The music is based on four years of research into musics of Africa, Asia and the Middle East by Tsuchitori, layered with the ideas and experiences of the other musicians. "Each musician took the music in a different direction," exclaimed Mahmoud Tabrizi-Zadeh.

The musicians worked closely with the actors in rehearsals, trying out different ideas, and gradually arriving at a consensual, very open music. "Some music is fixed, some is completely improvised," stated Tsuchitori.

Sometimes the music is closely tied to events in the drama, whether in percussion patter underscoring movement, or the more subtle use of the flute--characteristic of Krishna--with the first appearance of that deity. It also functions more allusively, describing psychological and spiritual states, such as the large gong and throaty thrumming of the Australian didjeridu echoing Bhishma's portentous vow.

The musicians were selected by Tsuchitori and Brook after an extensive search. They were chosen more for openness and improvisational skills than for their clear virtuosity on their own area of specialization, though all have studied Indian music closely.

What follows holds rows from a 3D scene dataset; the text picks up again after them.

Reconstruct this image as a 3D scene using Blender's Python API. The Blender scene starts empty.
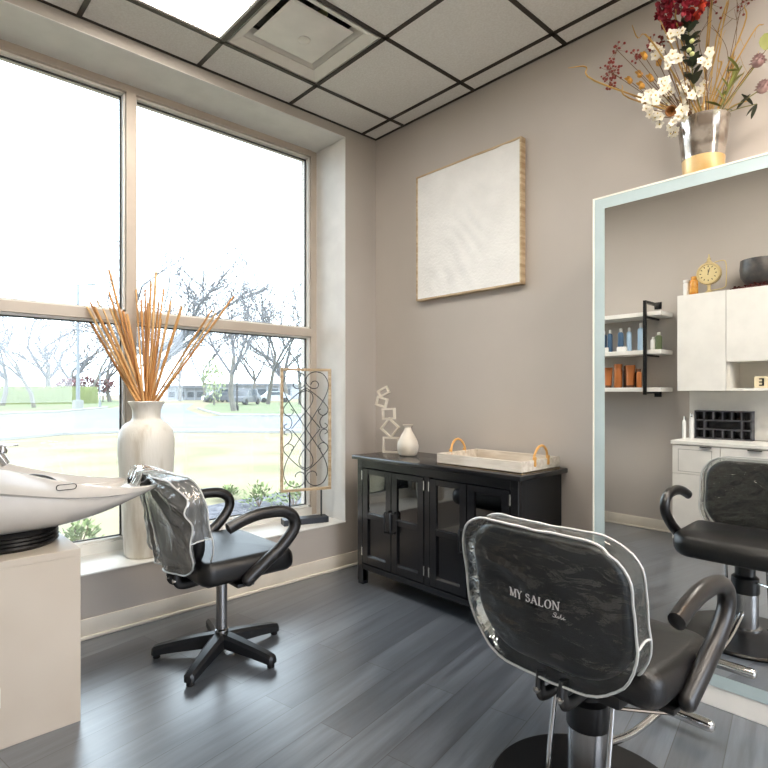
import bpy, bmesh, math, random
from mathutils import Vector, Matrix, noise
PI = math.pi
S = bpy.context.scene
C = S.collection
rnd = random.Random(7)
SKY, EXPOSURE, LAMP, WARM = 5.4, 0.65, 19.5, 12.0

# ------------------------------------------------------------------ view helpers (measuring only)
FPX, UX, VH, YAW = 553.0, 384.0, 392.19, math.radians(47.266)
CAM = Vector((3.019, -2.707, 1.222))
FW = Vector((-math.sin(YAW), math.cos(YAW), 0)); RT = Vector((math.cos(YAW), math.sin(YAW), 0))
def ray(u, v):
    d = FW + RT * ((u - UX) / FPX); d.z = (VH - v) / FPX; return d
def att(u, v, t): return CAM + ray(u, v) * t
def atx(u, v, x): d = ray(u, v); return CAM + d * ((x - CAM.x) / d.x)
def aty(u, v, y): d = ray(u, v); return CAM + d * ((y - CAM.y) / d.y)
def atz(u, v, z): d = ray(u, v); return CAM + d * ((z - CAM.z) / d.z)

# ------------------------------------------------------------------ materials
def lin(c):
    if isinstance(c, str):
        c = [int(c[i:i + 2], 16) / 255 for i in (0, 2, 4)]
        c = [x / 12.92 if x <= .04045 else ((x + .055) / 1.055) ** 2.4 for x in c]
    return (c[0], c[1], c[2], 1)
def mat(name, col, rough=.5, metal=0, col2=None, nscale=8, ndet=4, bump=0, bscale=40, spec=.5, coat=0, trans=0, stretch=None, alpha=None, sheen=0, lo=.35, hi=.65):
    m = bpy.data.materials.new(name); m.use_nodes = True
    nt = m.node_tree; N = nt.nodes; L = nt.links; b = N['Principled BSDF']
    b.inputs['Base Color'].default_value = lin(col); b.inputs['Roughness'].default_value = rough
    b.inputs['Metallic'].default_value = metal; b.inputs['Specular IOR Level'].default_value = spec
    b.inputs['Coat Weight'].default_value = coat; b.inputs['Transmission Weight'].default_value = trans
    tc = N.new('ShaderNodeTexCoord'); mp = N.new('ShaderNodeMapping'); L.new(tc.outputs['Object'], mp.inputs[0])
    if stretch: mp.inputs['Scale'].default_value = stretch
    nz = N.new('ShaderNodeTexNoise'); nz.inputs['Scale'].default_value = nscale; nz.inputs['Detail'].default_value = ndet
    L.new(mp.outputs[0], nz.inputs['Vector'])
    r = N.new('ShaderNodeValToRGB'); r.color_ramp.elements[0].position = lo; r.color_ramp.elements[1].position = hi
    c1 = lin(col); c2 = lin(col2) if col2 else tuple(min(1, x * .93) for x in c1[:3]) + (1,)
    r.color_ramp.elements[0].color = c1; r.color_ramp.elements[1].color = c2
    L.new(nz.outputs[0], r.inputs[0]); L.new(r.outputs[0], b.inputs['Base Color'])
    if bump:
        n2 = N.new('ShaderNodeTexNoise'); n2.inputs['Scale'].default_value = bscale; n2.inputs['Detail'].default_value = 3
        L.new(mp.outputs[0], n2.inputs['Vector'])
        bp = N.new('ShaderNodeBump'); bp.inputs['Strength'].default_value = bump; bp.inputs['Distance'].default_value = .01
        L.new(n2.outputs[0], bp.inputs['Height']); L.new(bp.outputs[0], b.inputs['Normal'])
    return m
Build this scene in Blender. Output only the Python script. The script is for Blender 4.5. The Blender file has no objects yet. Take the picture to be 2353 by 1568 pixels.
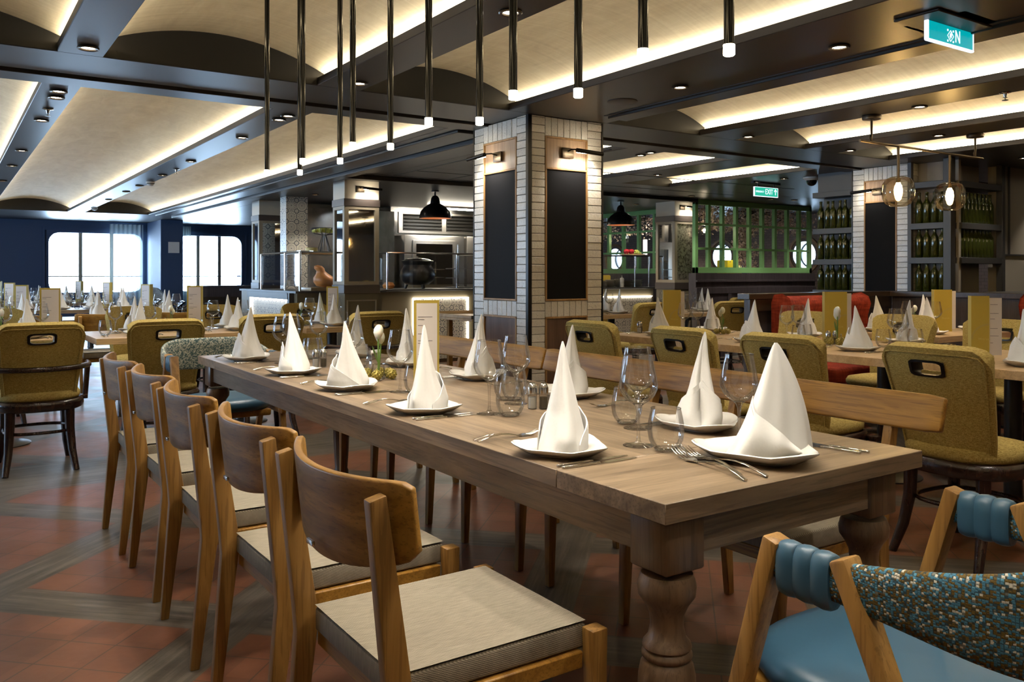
import bpy, bmesh, math, random
from math import sin, cos, pi, radians, sqrt
from mathutils import Vector, Matrix

SC = bpy.context.scene
COL = SC.collection
R = random.Random(7)

# ------------------------------------------------------------------ camera
FPX = 1939.8; HORIZON = 631.0; TH = radians(34.022); CAMZ = 1.21
cam = bpy.data.cameras.new('camera'); camo = bpy.data.objects.new('camera', cam); COL.objects.link(camo)
camo.location = (0, 0, CAMZ)
camo.rotation_euler = (pi / 2, 0, -TH)
cam.sensor_width = 36.0; cam.lens = 36.0 * FPX / 2353.0
cam.shift_y = -(784.0 - HORIZON) / 2353.0
cam.clip_start = 0.05; cam.clip_end = 200
SC.camera = camo

# ------------------------------------------------------------------ world, exposure
SC.view_settings.view_transform = 'Standard'; SC.view_settings.look = 'None'
SC.view_settings.gamma = 1.0; SC.view_settings.use_curve_mapping = False
SC.view_settings.exposure = 0.72
W = bpy.data.worlds.new('world'); SC.world = W; W.use_nodes = True
bg = W.node_tree.nodes['Background']; bg.inputs[0].default_value = (0.50, 0.72, 1.0, 1); bg.inputs[1].default_value = 22.0
SC.cycles.max_bounces = 8; SC.cycles.diffuse_bounces = 4; SC.cycles.glossy_bounces = 4
SC.cycles.transmission_bounces = 8; SC.cycles.transparent_max_bounces = 24
SC.cycles.sample_clamp_indirect = 4.0; SC.cycles.caustics_reflective = False; SC.cycles.caustics_refractive = False
SC.cycles.use_denoising = True

LED = 38.0          # cove strips
SPOT = 24.0         # recessed downlights, watts
PEND = 8.0         # rod pendants, watts

# ------------------------------------------------------------------ materials
M = {}
def newmat(name):
    m = bpy.data.materials.new(name); m.use_nodes = True; M[name] = m
    return m, m.node_tree, m.node_tree.nodes['Principled BSDF']
def setp(b, **k):
    for a, v in k.items():
        b.inputs[a.replace('_', ' ')].default_value = v if not isinstance(v, tuple) else (v + (1,) if len(v) == 3 else v)
def plain(name, col, rough=0.5, metal=0.0, **k):
    m, t, b = newmat(name); setp(b, Base_Color=col, Roughness=rough, Metallic=metal, **k); return m
def coords(t, scale=(1, 1, 1), rot=(0, 0, 0), kind='Object'):
    tc = t.nodes.new('ShaderNodeTexCoord'); mp = t.nodes.new('ShaderNodeMapping')
    mp.inputs['Scale'].default_value = scale; mp.inputs['Rotation'].default_value = rot
    t.links.new(tc.outputs[kind], mp.inputs[0]); return mp.outputs[0]
def ramp(t, fac, stops):
    r = t.nodes.new('ShaderNodeValToRGB'); e = r.color_ramp.elements
    while len(e) < len(stops): e.new(0.5)
    for i, (p, c) in enumerate(stops): e[i].position = p; e[i].color = tuple(c) + (1,)
    t.links.new(fac, r.inputs[0]); return r.outputs[0]
def noise(t, vec, scale, detail=4, rough=0.55, dist=0.0):
    n = t.nodes.new('ShaderNodeTexNoise'); n.inputs['Scale'].default_value = scale; n.inputs['Detail'].default_value = detail
    n.inputs['Roughness'].default_value = rough; n.inputs['Distortion'].default_value = dist
    t.links.new(vec, n.inputs['Vector']); return n.outputs[0]
def bump(t, b, h, strength=0.3, dist=0.002):
    n = t.nodes.new('ShaderNodeBump'); n.inputs['Strength'].default_value = strength; n.inputs['Distance'].default_value = dist
    t.links.new(h, n.inputs['Height']); t.links.new(n.outputs[0], b.inputs['Normal'])
def mth(t, op, a, b=None, c=None):
    n = t.nodes.new('ShaderNodeMath'); n.operation = op
    for i, v in enumerate((a, b, c)):
        if v is None: continue
        if isinstance(v, (int, float)): n.inputs[i].default_value = v
        else: t.links.new(v, n.inputs[i])
    return n.outputs[0]
def mixc(t, f, a, b):
    n = t.nodes.new('ShaderNodeMix'); n.data_type = 'RGBA'
    for s, v in ((0, f), (6, a), (7, b)):
        if isinstance(v, (int, float)): n.inputs[s].default_value = v
        elif isinstance(v, tuple): n.inputs[s].default_value = v + (1,)
        else: t.links.new(v, n.inputs[s])
    return n.outputs[2]
def wood(name, dark, light, axis=0, rough=0.42, fine=60.0, spec=0.5):
    m, t, b = newmat(name)
    s = [fine / 6] * 3; s[axis] = 0.8
    g = noise(t, coords(t, tuple(s)), 1.6, 5, 0.6, 1.2)
    s2 = [fine * 3] * 3; s2[axis] = 5.0
    g2 = noise(t, coords(t, tuple(s2)), 1.0, 3, 0.5)
    mid = tuple((x + y) / 2 for x, y in zip(dark, light))
    c1 = ramp(t, g, [(0.3, dark), (0.5, mid), (0.68, light)])
    c = mixc(t, mth(t, 'MULTIPLY', mth(t, 'GREATER_THAN', g2, 0.58), 0.35), c1, tuple(x * 0.55 for x in dark))
    t.links.new(c, b.inputs['Base Color']); setp(b, Roughness=rough, Specular_IOR_Level=spec)
    bump(t, b, g2, 0.25, 0.001); return m
def weave(name, cols, scale, rough=0.9, bstr=0.5, bd=0.0015):
    m, t, b = newmat(name)
    a = noise(t, coords(t, (scale, scale, scale * 0.12)), 1, 2, 0.5); c = noise(t, coords(t, (scale * 0.12, scale * 0.12, scale)), 1, 2, 0.5)
    s = mth(t, 'ADD', mth(t, 'MULTIPLY', a, 0.5), mth(t, 'MULTIPLY', c, 0.5))
    t.links.new(ramp(t, s, [(0.36, cols[0]), (0.5, cols[1]), (0.62, cols[2])]), b.inputs['Base Color'])
    setp(b, Roughness=rough, Specular_IOR_Level=0.2); bump(t, b, s, bstr, bd); return m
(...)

Noted Indian violinist Subramaniam served as adviser to the project, and Tsuchitori has used three songs by Rabindranath Tagore, but the results are largely the achievement of these five players:

Tsuchitori--the Japanese director of the ensemble, playing a fantastic range of percussion instruments, as well as the koto, the large Japanese dulcimer;

Kudsi Erguner--a Turk who plays principally the ney , a Middle-Eastern wooden flute;

Djamchid Chemirani--an Iranian percussionist now living in France, where he has taught at the Sorbonne;

Menzer--a Dane with a jazz background, responsible for many different instruments, ranging from the nadaswaram , a south Indian oboe, to the large tamboura , a drone lute;

Tabrizi-Zadeh--an Iranian who plays the kamantche and santur , respectively a Middle-Eastern violin and dulcimer, as well as the dramatic role of Sahadeva.

Brook also wanted much color. Since melodic instruments carry more specific ethnic connotations, Tsuchitori has filled the ensemble with percussion large and small, to which all the players at some time turn their hands.